28 June 2009

eggs v. baskets

Oh, god, this essay.


Modern Love: Raising a Princess Single-Handedly, NYTimes 28 June 2009.

IT was about 6:30 on Thursday morning, and I was cooking breakfast in my pajamas. My daughter, Madeleine, 4, was helping by transferring eggs from the cardboard carton into the refrigerator egg box. It’s one of the things she does, like pressing the button on the elevator, and licking the cake spoon.

That morning we were both performing our duties with sleepy devotion. Then I put down my whisk and asked Madeleine to throw me an egg.

She peered up curiously from her work. "One of these eggs?"

I nodded.

"But it might break."

"Just throw it, Madeleine. I’ll catch it."

She looked at the egg in her small hand, and for reasons known only to her, she began to carefully inspect the shell.

What at first was a trifling culinary request — another egg for the mixture — quickly became something more significant: an unscripted moment of trust between a father and daughter. I wanted her to trust that if she threw something delicate, I would save it. Her mother had died a year earlier. It was sudden — an undiagnosed disorder, a suspected case of Marfan syndrome. Most people I know have never heard of it.

...

Besides learning how to fake New Year’s parties and sew buttons, I’ve learned about myself. The other day when I was brushing my cheeks with shaving cream, Madeleine came into my bathroom. Surprisingly, she was already dressed for school.

I’m rather a messy shaver. Afraid I might get shaving cream on her dress, I said: “Please keep me company, Madeleine. But don’t get too close.” Then I laughed, realizing that what I’d said characterizes the nature of my adult relationships.

...

The other morning I was frying bacon, drinking coffee and trying to scramble Madeleine’s eggs. In a single moment of craziness, the bacon turned black, which triggered the smoke alarm. The eggs began welding themselves to the pan; the garbage bag I was tying split open at the bottom, covering my slippers in three-day-old linguine and rice pudding.

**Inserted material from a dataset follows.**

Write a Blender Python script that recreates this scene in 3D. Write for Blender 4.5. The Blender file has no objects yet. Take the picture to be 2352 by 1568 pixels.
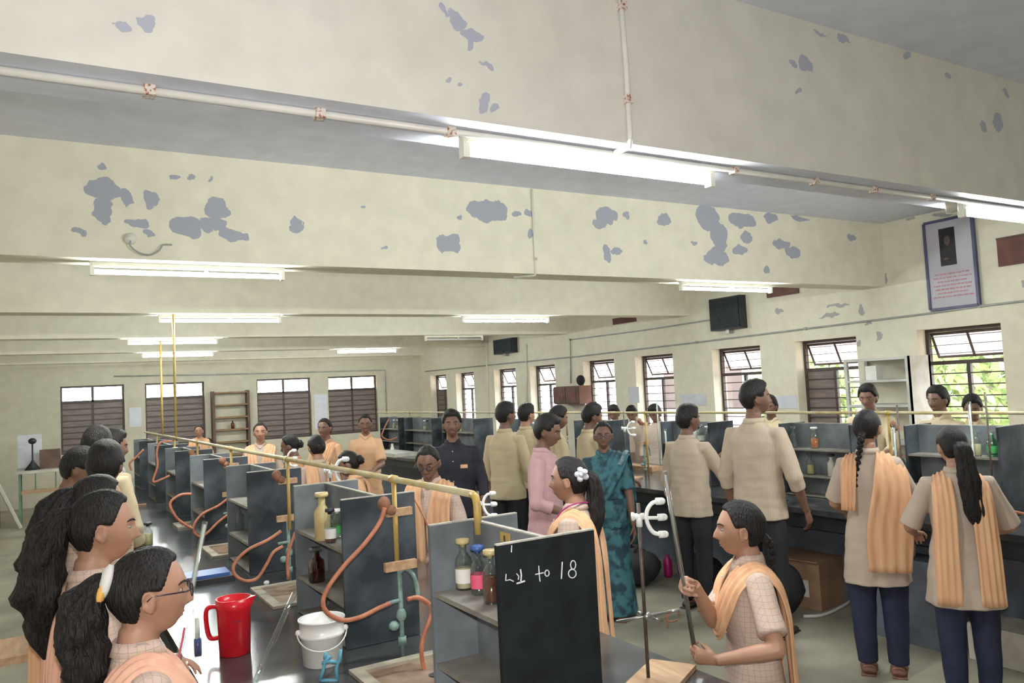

As I fanned the smoke detector furiously with a towel, Madeleine rushed off the couch to see what was going on, tripped and spilled her orange juice on herself and the floor. From the corner of the kitchen, a little girl covered in juice looked up at her father and said, “We’re like clowns!”

I think it was Charlie Chaplin who said that close up, human life is tragic, but from a distance, it’s funny.

SO on that recent morning, when Madeleine was still clutching the egg that I had asked her to throw, I leaned across the counter toward her and softly said: “Just throw it, Madeleine. I promise it won’t break.”

“O.K., Dad.” And in one quick motion she flung a single perfect egg at her father.